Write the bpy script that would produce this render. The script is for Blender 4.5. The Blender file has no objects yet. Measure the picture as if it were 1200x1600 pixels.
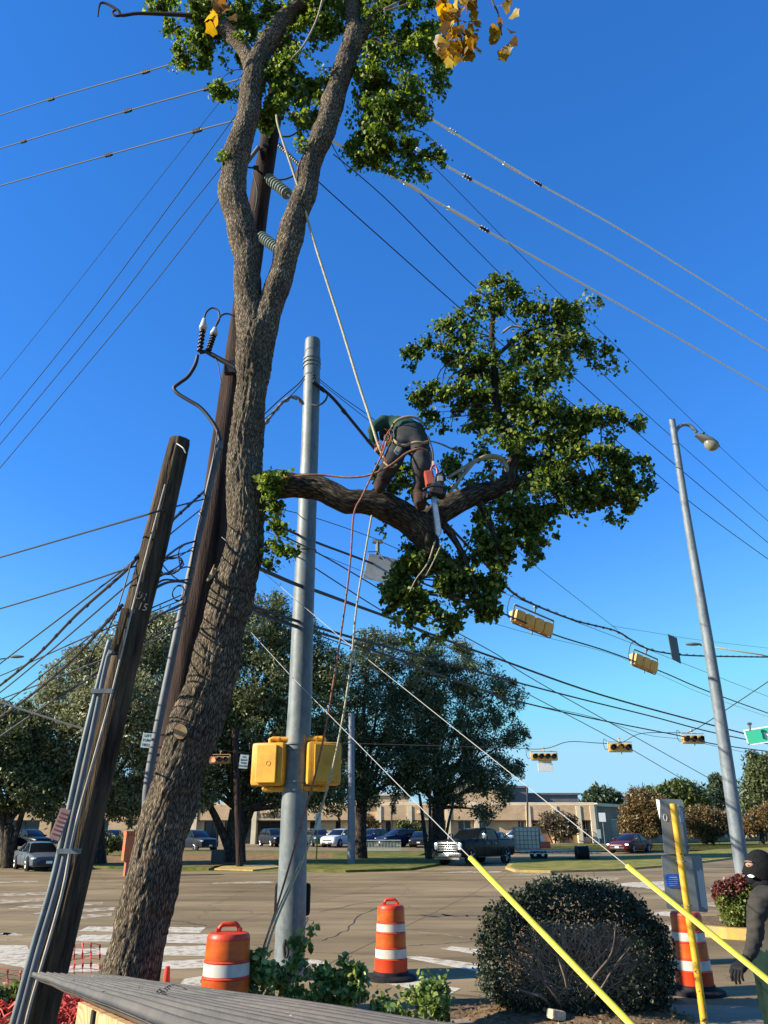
import bpy, bmesh, math, random
import numpy as np
from mathutils import Vector, Matrix, noise
R = math.radians
rng = np.random.default_rng(7)
random.seed(7)
scene = bpy.context.scene
col = scene.collection
# ---------------------------------------------------------------- camera
F, CH, PITCH = 1190.0, 1.85, R(23.08)
cp, sp = math.cos(PITCH), math.sin(PITCH)
cam_d = bpy.data.cameras.new('camera')
cam = bpy.data.objects.new('camera', cam_d)
col.objects.link(cam)
cam.location = (0, 0, CH)
cam.rotation_euler = (R(90) + PITCH, 0, 0)
cam_d.sensor_fit = 'VERTICAL'
cam_d.sensor_height = 36
cam_d.lens = 36 * F / 1600
cam_d.clip_start = 0.05
cam_d.clip_end = 3000
scene.camera = cam
# ---------------------------------------------------------------- world, sun, exposure
SUN = Vector((-0.93, -0.23, 0.46)).normalized()      # towards the sun
world = bpy.data.worlds.new('World')
scene.world = world
world.use_nodes = True
wn = world.node_tree.nodes
wl = world.node_tree.links
bg = wn['Background']
sky = wn.new('ShaderNodeTexSky')
sky.sky_type = 'NISHITA'
sky.sun_disc = False
sky.sun_elevation = math.asin(SUN.z)
sky.sun_rotation = math.atan2(SUN.x, SUN.y)
sky.altitude = 0
sky.air_density = 1.0
sky.dust_density = 0.0
sky.ozone_density = 4.0
hs = wn.new('ShaderNodeHueSaturation')
hs.inputs['Saturation'].default_value = 1.32
hs.inputs['Value'].default_value = 1.0
gm = wn.new('ShaderNodeGamma'); gm.inputs[1].default_value = 0.8
cap = wn.new('ShaderNodeMixRGB'); cap.blend_type = 'DARKEN'; cap.inputs[0].default_value = 1; cap.inputs[2].default_value = (2.6, 3.0, 2.85, 1)
wl.new(sky.outputs[0], gm.inputs[0]); wl.new(gm.outputs[0], cap.inputs[1]); wl.new(cap.outputs[0], hs.inputs['Color'])
tint = wn.new('ShaderNodeMixRGB'); tint.blend_type = 'MULTIPLY'; tint.inputs[0].default_value = 1
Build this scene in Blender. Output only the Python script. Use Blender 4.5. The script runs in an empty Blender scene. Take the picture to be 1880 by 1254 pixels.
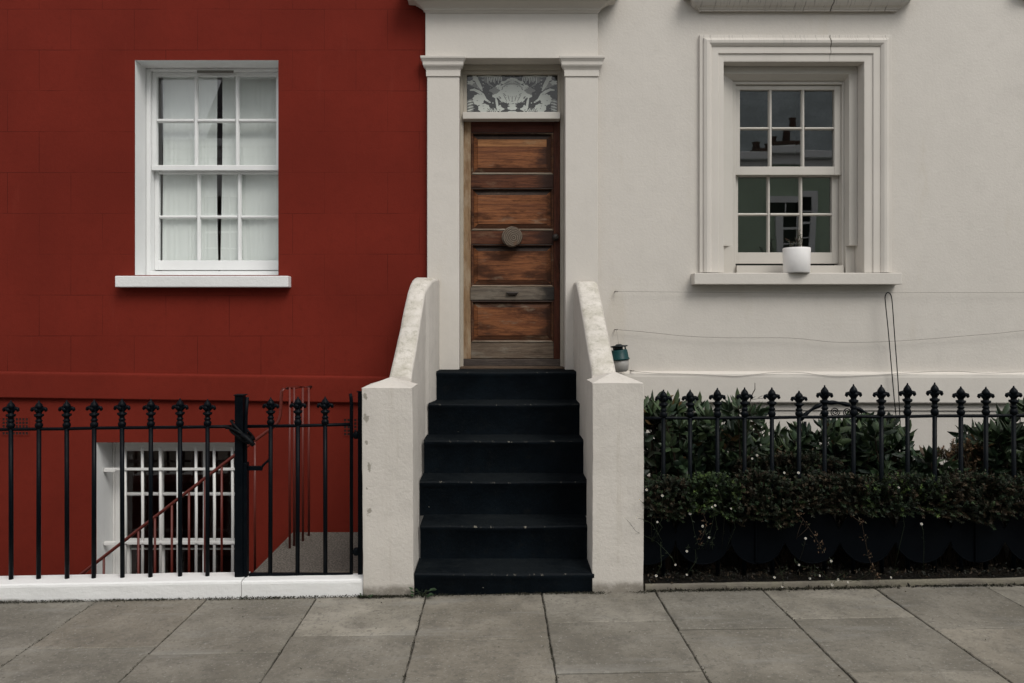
import bpy, bmesh, math, random
from mathutils import Vector, Matrix, noise as mnoise

random.seed(7)
scene = bpy.context.scene
COL = scene.collection

# ------------------------------------------------------------------ camera, sky, sun, exposure
F, CX, CY, H, DW = 1440.0, 912.0, 600.0, 1.67, 6.5      # focal length and vanishing point in photo pixels, eye height, distance to the facade
cam_d = bpy.data.cameras.new('camera')
cam = bpy.data.objects.new('camera', cam_d)
COL.objects.link(cam)
cam.location = (0, -DW, H)
cam.rotation_euler = (math.radians(90), 0, 0)
cam_d.sensor_width = 36
cam_d.lens = F / 1880 * 36
cam_d.shift_x = (940 - CX) / 1880
cam_d.shift_y = -(627 - CY) / 1880
cam_d.clip_start = 0.05
cam_d.clip_end = 1000
scene.camera = cam

SUN_EL, SUN_ROT = math.radians(50), math.radians(150)
world = bpy.data.worlds.new('World')
scene.world = world
world.use_nodes = True
wn = world.node_tree
sky = wn.nodes.new('ShaderNodeTexSky')
sky.sky_type = 'NISHITA'
sky.sun_disc = False
sky.sun_elevation = SUN_EL
sky.sun_rotation = SUN_ROT
sky.dust_density = 3.0
sky.air_density = 1.0
hs = wn.nodes.new('ShaderNodeHueSaturation')
hs.inputs['Saturation'].default_value = 0.22
wn.links.new(sky.outputs[0], hs.inputs['Color'])
# a closed cloud layer evens the sky out: the clear-sky texture mixed with uniform cloud grey
cloud = wn.nodes.new('ShaderNodeMix')
cloud.data_type = 'RGBA'
cloud.inputs[0].default_value = 0.55
cloud.inputs[7].default_value = (4.7, 4.75, 4.8, 1)
wn.links.new(hs.outputs[0], cloud.inputs[6])
wn.links.new(cloud.outputs[2], wn.nodes['Background'].inputs[0])
wn.nodes['Background'].inputs[1].default_value = 0.15

sun_d = bpy.data.lights.new('sun', 'SUN')
sun_d.energy = 1.35
sun_d.angle = math.radians(28)
sun_d.color = (1.0, 0.965, 0.9)
sun = bpy.data.objects.new('sun', sun_d)
COL.objects.link(sun)
sdir = Vector((math.sin(SUN_ROT) * math.cos(SUN_EL), math.cos(SUN_ROT) * math.cos(SUN_EL), math.sin(SUN_EL)))
sun.rotation_euler = sdir.to_track_quat('Z', 'Y').to_euler()
sun.location = sdir * 40

scene.view_settings.view_transform = 'Standard'
scene.view_settings.look = 'None'
scene.view_settings.gamma = 1
scene.view_settings.exposure = 0.27
scene.cycles.max_bounces = 8
scene.cycles.transparent_max_bounces = 12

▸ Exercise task
Repeat each entry precisely as it appears. Leave the pictures out.

▸ Task output
Write the bpy script that would produce this render. The script is for Blender 4.5. The Blender file has no objects yet. Measure the picture as if it were 1200x1600 pixels.
import bpy, bmesh, math, random
import numpy as np
from mathutils import Vector, Matrix, noise
R = math.radians
rng = np.random.default_rng(7)
random.seed(7)
scene = bpy.context.scene
col = scene.collection
# ---------------------------------------------------------------- camera
F, CH, PITCH = 1190.0, 1.85, R(23.08)
cp, sp = math.cos(PITCH), math.sin(PITCH)
cam_d = bpy.data.cameras.new('camera')
cam = bpy.data.objects.new('camera', cam_d)
col.objects.link(cam)
cam.location = (0, 0, CH)
cam.rotation_euler = (R(90) + PITCH, 0, 0)
cam_d.sensor_fit = 'VERTICAL'
cam_d.sensor_height = 36
cam_d.lens = 36 * F / 1600
cam_d.clip_start = 0.05
cam_d.clip_end = 3000
scene.camera = cam
# ---------------------------------------------------------------- world, sun, exposure
SUN = Vector((-0.93, -0.23, 0.46)).normalized()      # towards the sun
world = bpy.data.worlds.new('World')
scene.world = world
world.use_nodes = True
wn = world.node_tree.nodes
wl = world.node_tree.links
bg = wn['Background']
sky = wn.new('ShaderNodeTexSky')
sky.sky_type = 'NISHITA'
sky.sun_disc = False
sky.sun_elevation = math.asin(SUN.z)
sky.sun_rotation = math.atan2(SUN.x, SUN.y)
sky.altitude = 0
sky.air_density = 1.0
sky.dust_density = 0.0
sky.ozone_density = 4.0
hs = wn.new('ShaderNodeHueSaturation')
hs.inputs['Saturation'].default_value = 1.32
hs.inputs['Value'].default_value = 1.0
gm = wn.new('ShaderNodeGamma'); gm.inputs[1].default_value = 0.8
cap = wn.new('ShaderNodeMixRGB'); cap.blend_type = 'DARKEN'; cap.inputs[0].default_value = 1; cap.inputs[2].default_value = (2.6, 3.0, 2.85, 1)
wl.new(sky.outputs[0], gm.inputs[0]); wl.new(gm.outputs[0], cap.inputs[1]); wl.new(cap.outputs[0], hs.inputs['Color'])
tint = wn.new('ShaderNodeMixRGB'); tint.blend_type = 'MULTIPLY'; tint.inputs[0].default_value = 1
Build this scene in Blender. Output only the Python script. Use Blender 4.5. The script runs in an empty Blender scene. Take the picture to be 1880 by 1254 pixels.
import bpy, bmesh, math, random
from mathutils import Vector, Matrix, noise as mnoise

random.seed(7)
scene = bpy.context.scene
COL = scene.collection

# ------------------------------------------------------------------ camera, sky, sun, exposure
F, CX, CY, H, DW = 1440.0, 912.0, 600.0, 1.67, 6.5      # focal length and vanishing point in photo pixels, eye height, distance to the facade
cam_d = bpy.data.cameras.new('camera')
cam = bpy.data.objects.new('camera', cam_d)
COL.objects.link(cam)
cam.location = (0, -DW, H)
cam.rotation_euler = (math.radians(90), 0, 0)
cam_d.sensor_width = 36
cam_d.lens = F / 1880 * 36
cam_d.shift_x = (940 - CX) / 1880
cam_d.shift_y = -(627 - CY) / 1880
cam_d.clip_start = 0.05
cam_d.clip_end = 1000
scene.camera = cam

SUN_EL, SUN_ROT = math.radians(50), math.radians(150)
world = bpy.data.worlds.new('World')
scene.world = world
world.use_nodes = True
wn = world.node_tree
sky = wn.nodes.new('ShaderNodeTexSky')
sky.sky_type = 'NISHITA'
sky.sun_disc = False
sky.sun_elevation = SUN_EL
sky.sun_rotation = SUN_ROT
sky.dust_density = 3.0
sky.air_density = 1.0
hs = wn.nodes.new('ShaderNodeHueSaturation')
hs.inputs['Saturation'].default_value = 0.22
wn.links.new(sky.outputs[0], hs.inputs['Color'])
# a closed cloud layer evens the sky out: the clear-sky texture mixed with uniform cloud grey
cloud = wn.nodes.new('ShaderNodeMix')
cloud.data_type = 'RGBA'
cloud.inputs[0].default_value = 0.55
cloud.inputs[7].default_value = (4.7, 4.75, 4.8, 1)
wn.links.new(hs.outputs[0], cloud.inputs[6])
wn.links.new(cloud.outputs[2], wn.nodes['Background'].inputs[0])
wn.nodes['Background'].inputs[1].default_value = 0.15

sun_d = bpy.data.lights.new('sun', 'SUN')
sun_d.energy = 1.35
sun_d.angle = math.radians(28)
sun_d.color = (1.0, 0.965, 0.9)
sun = bpy.data.objects.new('sun', sun_d)
COL.objects.link(sun)
sdir = Vector((math.sin(SUN_ROT) * math.cos(SUN_EL), math.cos(SUN_ROT) * math.cos(SUN_EL), math.sin(SUN_EL)))
sun.rotation_euler = sdir.to_track_quat('Z', 'Y').to_euler()
sun.location = sdir * 40

scene.view_settings.view_transform = 'Standard'
scene.view_settings.look = 'None'
scene.view_settings.gamma = 1
scene.view_settings.exposure = 0.27
scene.cycles.max_bounces = 8
scene.cycles.transparent_max_bounces = 12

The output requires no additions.